All speakers gesture when they talk. Gestures are a type of action––an action done in the air that does not directly affect objects. Both gestures and actions-on-objects can promote learning, but having gesture as part of a math lesson makes it easier to remember and extend that lesson than having action as part of the lesson. This program of research uses neural data to figure out why. Two hypotheses, both of which might be correct, are possible: (1) Gesture promotes learning by helping children abstract beyond particular exemplars used in instruction. (2) Action impedes learning by tying children to the particulars of the exemplars used in instruction. It is difficult to disentangle these two mechanisms at the behavioral level because both hypotheses lead to the same outcome––better learning following gesture than action. The research uses neuroimaging to measure activity during a math lesson and determine whether different areas of the brain are activated during gesture- vs. action-based instruction. Understanding the neural processes that underlie learning through gesture vs. action can help distinguish between these two hypotheses, and lead to more finely tuned recommendations to teachers for using these tools in the classroom.
The research program aims to distinguish between the two hypotheses in a math lesson under two conditions: when children observe an instructor produce gestures or actions (Study 1); when children themselves produce gestures or actions (Study 2). Study 1 uses fMRI (functional magnetic resonance imaging) and Study 2 uses fNIRS (functional near infrared spectroscopy) to measure neural activity while 8- to 10-year-old children in 3rd and 4th grade receive gesture- or action-based instruction in the pre-algebra concept of math equivalence (the notion that two sides of an equation must be equal). Neural activity in abstraction areas is expected to occur during gesture instruction; neural activity in object areas is expected to occur during action instruction). Differences in neural processes during instruction will be used to predict children’s learning outcomes after instruction. fNIRS is a new technology that has been underused in educational neuroscience, but has the potential to be used in the classroom to measure neural activity during learning from multiple students simultaneously.

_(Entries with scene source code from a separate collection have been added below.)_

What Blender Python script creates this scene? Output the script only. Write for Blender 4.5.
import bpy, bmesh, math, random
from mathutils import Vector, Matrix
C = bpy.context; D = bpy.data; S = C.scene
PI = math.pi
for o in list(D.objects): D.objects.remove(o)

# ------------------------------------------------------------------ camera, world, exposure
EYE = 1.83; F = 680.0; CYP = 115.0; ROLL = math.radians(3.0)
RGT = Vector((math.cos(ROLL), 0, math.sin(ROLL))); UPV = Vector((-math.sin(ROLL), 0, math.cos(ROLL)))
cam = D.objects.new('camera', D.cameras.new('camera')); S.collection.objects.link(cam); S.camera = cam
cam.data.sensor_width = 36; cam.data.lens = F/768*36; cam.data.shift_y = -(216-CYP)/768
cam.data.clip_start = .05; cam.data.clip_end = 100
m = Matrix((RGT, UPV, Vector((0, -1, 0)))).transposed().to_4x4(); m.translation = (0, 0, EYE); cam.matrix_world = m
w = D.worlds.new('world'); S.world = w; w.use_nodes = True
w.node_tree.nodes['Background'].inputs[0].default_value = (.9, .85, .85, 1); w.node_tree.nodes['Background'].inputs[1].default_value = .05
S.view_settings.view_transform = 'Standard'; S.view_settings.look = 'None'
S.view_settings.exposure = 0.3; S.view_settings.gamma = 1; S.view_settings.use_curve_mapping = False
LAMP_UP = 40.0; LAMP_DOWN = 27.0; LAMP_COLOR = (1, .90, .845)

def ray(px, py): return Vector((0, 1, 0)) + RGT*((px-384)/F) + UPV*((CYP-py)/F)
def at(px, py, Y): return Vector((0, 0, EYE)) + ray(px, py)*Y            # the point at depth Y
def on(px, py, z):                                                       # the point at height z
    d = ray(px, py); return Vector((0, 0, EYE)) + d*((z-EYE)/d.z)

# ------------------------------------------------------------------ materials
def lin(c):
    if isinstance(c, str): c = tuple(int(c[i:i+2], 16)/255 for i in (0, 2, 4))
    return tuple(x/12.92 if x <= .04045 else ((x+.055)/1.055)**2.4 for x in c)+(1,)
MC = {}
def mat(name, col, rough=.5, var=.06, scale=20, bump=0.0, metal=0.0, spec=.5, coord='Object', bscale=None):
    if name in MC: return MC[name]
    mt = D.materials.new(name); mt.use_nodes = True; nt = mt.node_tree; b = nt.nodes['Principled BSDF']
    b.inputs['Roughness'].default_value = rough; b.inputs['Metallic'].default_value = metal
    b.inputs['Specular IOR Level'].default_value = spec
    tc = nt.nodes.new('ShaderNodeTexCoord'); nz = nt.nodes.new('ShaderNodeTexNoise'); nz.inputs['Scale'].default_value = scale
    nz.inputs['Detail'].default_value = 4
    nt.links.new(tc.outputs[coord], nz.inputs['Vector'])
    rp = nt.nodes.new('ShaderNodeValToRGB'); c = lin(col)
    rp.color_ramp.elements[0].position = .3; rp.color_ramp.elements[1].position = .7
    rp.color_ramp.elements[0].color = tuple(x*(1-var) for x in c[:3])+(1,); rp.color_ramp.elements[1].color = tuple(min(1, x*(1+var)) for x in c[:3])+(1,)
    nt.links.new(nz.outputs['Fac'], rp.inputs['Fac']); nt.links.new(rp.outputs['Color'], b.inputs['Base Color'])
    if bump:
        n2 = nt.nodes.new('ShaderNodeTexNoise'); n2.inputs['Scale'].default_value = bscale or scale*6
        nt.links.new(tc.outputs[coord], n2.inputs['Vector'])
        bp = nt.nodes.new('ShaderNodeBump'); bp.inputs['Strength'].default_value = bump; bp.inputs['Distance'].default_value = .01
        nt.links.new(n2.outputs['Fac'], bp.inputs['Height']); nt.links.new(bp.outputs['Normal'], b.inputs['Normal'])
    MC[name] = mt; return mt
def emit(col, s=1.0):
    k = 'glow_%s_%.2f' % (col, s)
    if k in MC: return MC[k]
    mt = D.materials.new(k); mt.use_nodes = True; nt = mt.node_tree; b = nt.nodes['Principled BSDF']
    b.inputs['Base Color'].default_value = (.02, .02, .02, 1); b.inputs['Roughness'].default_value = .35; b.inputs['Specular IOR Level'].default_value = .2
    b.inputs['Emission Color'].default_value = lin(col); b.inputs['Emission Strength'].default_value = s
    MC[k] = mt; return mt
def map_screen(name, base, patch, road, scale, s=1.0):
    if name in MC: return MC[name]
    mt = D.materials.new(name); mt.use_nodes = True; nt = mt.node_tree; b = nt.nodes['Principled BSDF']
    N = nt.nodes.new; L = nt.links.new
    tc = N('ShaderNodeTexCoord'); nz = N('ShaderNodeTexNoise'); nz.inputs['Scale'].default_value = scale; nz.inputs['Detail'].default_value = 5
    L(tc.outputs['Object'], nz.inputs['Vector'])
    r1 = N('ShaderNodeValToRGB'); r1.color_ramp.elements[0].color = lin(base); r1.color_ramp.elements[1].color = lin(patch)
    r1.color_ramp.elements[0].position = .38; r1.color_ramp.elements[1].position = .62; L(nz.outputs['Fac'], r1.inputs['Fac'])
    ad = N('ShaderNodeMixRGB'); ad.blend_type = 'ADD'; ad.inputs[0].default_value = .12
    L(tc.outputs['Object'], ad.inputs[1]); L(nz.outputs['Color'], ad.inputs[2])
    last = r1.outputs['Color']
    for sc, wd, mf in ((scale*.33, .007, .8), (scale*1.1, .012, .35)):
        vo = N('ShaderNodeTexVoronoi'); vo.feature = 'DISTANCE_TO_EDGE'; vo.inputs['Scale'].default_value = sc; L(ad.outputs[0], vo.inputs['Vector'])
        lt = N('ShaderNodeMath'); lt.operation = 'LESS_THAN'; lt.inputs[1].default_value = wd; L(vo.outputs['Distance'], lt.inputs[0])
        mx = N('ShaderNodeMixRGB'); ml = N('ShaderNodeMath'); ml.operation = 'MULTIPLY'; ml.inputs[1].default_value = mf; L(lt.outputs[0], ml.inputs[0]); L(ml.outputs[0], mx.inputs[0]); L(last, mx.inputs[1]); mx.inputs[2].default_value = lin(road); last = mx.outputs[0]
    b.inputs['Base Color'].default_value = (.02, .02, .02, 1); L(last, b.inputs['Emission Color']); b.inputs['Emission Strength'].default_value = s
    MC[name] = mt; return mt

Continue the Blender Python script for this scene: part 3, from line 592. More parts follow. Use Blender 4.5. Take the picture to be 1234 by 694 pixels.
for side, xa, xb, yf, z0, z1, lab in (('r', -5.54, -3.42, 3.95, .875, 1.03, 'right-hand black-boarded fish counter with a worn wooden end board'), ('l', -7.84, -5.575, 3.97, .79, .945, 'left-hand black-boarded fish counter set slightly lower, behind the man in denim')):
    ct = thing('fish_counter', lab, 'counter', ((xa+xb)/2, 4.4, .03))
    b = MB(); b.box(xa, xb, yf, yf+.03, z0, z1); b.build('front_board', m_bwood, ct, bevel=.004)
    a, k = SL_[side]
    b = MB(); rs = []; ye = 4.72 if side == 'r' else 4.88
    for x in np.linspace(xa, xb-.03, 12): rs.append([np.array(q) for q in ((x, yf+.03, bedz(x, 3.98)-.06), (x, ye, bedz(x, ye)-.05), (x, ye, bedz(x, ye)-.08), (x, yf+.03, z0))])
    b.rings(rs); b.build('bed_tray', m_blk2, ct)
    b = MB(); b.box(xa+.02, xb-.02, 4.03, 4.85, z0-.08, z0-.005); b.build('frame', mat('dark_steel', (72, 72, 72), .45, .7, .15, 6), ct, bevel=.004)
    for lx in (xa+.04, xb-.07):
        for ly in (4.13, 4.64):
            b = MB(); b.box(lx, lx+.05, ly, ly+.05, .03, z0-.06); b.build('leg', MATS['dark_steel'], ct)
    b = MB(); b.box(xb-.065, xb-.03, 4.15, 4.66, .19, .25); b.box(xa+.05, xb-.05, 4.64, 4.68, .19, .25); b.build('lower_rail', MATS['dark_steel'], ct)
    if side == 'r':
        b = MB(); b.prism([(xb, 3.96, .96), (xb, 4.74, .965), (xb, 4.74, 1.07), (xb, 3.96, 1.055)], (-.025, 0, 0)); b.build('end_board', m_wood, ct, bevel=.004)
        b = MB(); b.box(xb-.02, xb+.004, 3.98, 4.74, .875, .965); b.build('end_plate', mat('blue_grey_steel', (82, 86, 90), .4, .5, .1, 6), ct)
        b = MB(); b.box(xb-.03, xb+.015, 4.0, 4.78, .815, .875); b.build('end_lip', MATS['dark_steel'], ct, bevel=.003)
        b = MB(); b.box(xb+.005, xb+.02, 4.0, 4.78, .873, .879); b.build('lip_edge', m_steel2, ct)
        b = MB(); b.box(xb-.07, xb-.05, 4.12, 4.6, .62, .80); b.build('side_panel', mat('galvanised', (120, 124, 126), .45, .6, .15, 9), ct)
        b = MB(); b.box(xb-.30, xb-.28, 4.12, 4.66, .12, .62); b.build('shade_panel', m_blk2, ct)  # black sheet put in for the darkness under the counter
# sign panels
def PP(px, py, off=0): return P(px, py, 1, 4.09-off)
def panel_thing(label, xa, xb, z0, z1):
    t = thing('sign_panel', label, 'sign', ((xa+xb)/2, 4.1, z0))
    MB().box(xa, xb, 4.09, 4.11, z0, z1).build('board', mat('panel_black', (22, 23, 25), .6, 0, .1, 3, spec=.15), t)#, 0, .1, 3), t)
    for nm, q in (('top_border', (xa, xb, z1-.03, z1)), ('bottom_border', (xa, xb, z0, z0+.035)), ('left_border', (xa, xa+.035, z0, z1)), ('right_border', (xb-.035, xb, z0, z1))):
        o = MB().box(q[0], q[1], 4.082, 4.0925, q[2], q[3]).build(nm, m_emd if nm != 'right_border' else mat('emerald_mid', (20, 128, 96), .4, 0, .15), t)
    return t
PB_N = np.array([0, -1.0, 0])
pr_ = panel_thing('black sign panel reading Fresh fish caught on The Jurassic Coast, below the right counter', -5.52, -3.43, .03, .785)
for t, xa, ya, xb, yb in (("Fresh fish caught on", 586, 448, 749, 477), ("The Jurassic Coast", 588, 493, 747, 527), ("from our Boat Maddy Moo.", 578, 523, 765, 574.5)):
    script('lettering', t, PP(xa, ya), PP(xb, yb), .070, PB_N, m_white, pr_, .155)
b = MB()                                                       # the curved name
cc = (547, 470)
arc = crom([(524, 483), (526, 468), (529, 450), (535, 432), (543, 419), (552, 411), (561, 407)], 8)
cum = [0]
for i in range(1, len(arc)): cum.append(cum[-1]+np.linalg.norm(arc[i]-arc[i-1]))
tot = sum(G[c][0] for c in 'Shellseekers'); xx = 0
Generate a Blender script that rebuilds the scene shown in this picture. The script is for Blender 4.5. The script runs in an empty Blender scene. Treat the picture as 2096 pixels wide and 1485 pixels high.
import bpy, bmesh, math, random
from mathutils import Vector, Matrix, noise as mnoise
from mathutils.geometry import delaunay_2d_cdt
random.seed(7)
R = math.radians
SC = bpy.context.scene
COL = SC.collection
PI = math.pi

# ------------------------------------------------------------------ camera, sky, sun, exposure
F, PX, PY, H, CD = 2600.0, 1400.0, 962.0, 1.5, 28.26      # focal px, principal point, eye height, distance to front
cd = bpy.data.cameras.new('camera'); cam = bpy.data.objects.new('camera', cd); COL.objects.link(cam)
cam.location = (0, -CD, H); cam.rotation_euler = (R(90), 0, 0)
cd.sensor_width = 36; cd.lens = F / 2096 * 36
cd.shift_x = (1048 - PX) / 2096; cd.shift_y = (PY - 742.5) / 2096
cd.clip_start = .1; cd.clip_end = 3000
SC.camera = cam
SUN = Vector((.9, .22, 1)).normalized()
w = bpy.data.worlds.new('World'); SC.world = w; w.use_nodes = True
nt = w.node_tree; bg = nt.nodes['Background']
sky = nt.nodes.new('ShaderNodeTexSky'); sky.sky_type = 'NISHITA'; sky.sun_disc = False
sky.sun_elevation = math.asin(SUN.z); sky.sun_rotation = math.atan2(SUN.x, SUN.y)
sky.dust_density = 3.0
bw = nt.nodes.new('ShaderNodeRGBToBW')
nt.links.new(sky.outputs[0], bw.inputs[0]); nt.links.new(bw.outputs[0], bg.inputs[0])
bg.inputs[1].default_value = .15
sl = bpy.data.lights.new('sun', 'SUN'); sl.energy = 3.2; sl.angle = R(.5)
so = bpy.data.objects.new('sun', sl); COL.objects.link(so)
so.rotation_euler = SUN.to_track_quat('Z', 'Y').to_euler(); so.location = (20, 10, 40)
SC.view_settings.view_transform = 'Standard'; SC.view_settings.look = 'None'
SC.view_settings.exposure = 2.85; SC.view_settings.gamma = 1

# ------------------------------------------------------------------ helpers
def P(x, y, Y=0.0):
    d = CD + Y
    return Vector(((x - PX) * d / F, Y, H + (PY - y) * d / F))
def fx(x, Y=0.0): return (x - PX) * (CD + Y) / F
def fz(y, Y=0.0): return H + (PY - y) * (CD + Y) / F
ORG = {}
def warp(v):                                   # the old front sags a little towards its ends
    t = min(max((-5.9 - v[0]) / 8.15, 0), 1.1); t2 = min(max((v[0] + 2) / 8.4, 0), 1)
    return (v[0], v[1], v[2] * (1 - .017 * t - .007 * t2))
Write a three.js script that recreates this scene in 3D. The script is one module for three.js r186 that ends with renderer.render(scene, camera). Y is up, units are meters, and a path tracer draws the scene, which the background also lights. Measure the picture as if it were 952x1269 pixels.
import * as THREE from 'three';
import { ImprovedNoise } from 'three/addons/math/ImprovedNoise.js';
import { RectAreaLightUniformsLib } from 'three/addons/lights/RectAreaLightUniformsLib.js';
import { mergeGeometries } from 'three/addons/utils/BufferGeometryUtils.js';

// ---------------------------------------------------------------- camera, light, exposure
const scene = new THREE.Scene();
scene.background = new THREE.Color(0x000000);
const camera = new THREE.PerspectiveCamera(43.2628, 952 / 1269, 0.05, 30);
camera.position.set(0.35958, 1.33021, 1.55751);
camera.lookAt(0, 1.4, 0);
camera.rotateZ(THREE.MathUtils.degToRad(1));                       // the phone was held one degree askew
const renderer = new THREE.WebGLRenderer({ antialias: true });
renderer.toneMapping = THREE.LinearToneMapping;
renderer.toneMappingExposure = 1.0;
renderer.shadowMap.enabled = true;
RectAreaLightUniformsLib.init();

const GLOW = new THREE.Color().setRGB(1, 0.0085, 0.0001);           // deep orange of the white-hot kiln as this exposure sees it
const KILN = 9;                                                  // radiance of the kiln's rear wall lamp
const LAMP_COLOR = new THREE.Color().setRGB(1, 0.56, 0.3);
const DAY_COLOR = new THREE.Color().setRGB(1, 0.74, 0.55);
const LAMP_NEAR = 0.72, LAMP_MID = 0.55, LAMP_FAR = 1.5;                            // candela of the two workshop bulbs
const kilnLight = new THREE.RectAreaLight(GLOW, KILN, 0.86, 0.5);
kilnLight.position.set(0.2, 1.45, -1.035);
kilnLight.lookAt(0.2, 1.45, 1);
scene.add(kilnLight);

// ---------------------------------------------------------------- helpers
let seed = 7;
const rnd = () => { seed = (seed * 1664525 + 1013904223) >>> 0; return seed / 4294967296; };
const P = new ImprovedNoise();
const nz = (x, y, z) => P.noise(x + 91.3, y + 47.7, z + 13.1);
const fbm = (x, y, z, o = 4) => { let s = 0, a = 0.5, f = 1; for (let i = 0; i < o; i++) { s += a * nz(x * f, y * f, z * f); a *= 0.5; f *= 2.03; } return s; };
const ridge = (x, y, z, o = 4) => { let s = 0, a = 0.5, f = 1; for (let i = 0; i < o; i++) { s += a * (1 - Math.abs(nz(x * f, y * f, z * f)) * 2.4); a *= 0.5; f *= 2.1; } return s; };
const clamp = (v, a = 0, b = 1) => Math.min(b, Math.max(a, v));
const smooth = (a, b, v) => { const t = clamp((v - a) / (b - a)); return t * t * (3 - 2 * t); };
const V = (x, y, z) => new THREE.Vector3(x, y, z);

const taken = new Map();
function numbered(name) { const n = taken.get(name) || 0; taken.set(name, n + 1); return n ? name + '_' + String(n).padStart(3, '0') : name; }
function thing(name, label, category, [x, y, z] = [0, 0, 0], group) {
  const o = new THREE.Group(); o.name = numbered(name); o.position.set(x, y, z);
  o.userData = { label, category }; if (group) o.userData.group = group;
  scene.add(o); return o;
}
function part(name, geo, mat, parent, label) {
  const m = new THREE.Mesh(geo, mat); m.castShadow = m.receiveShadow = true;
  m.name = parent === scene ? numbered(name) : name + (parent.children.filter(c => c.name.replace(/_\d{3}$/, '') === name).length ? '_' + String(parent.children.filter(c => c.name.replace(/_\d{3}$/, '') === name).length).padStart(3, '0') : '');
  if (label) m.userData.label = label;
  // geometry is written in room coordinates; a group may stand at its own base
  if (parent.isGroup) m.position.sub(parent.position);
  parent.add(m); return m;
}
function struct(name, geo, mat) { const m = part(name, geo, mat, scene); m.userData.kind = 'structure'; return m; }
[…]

This work is an early step in testing that possibility.
This project is funded by the EHR Core Research (ECR) program, which supports work that advances fundamental research on STEM learning and learning environments, broadening participation in STEM, and STEM workforce development.
This award reflects NSF's statutory mission and has been deemed worthy of support through evaluation using the Foundation's intellectual merit and broader impacts review criteria.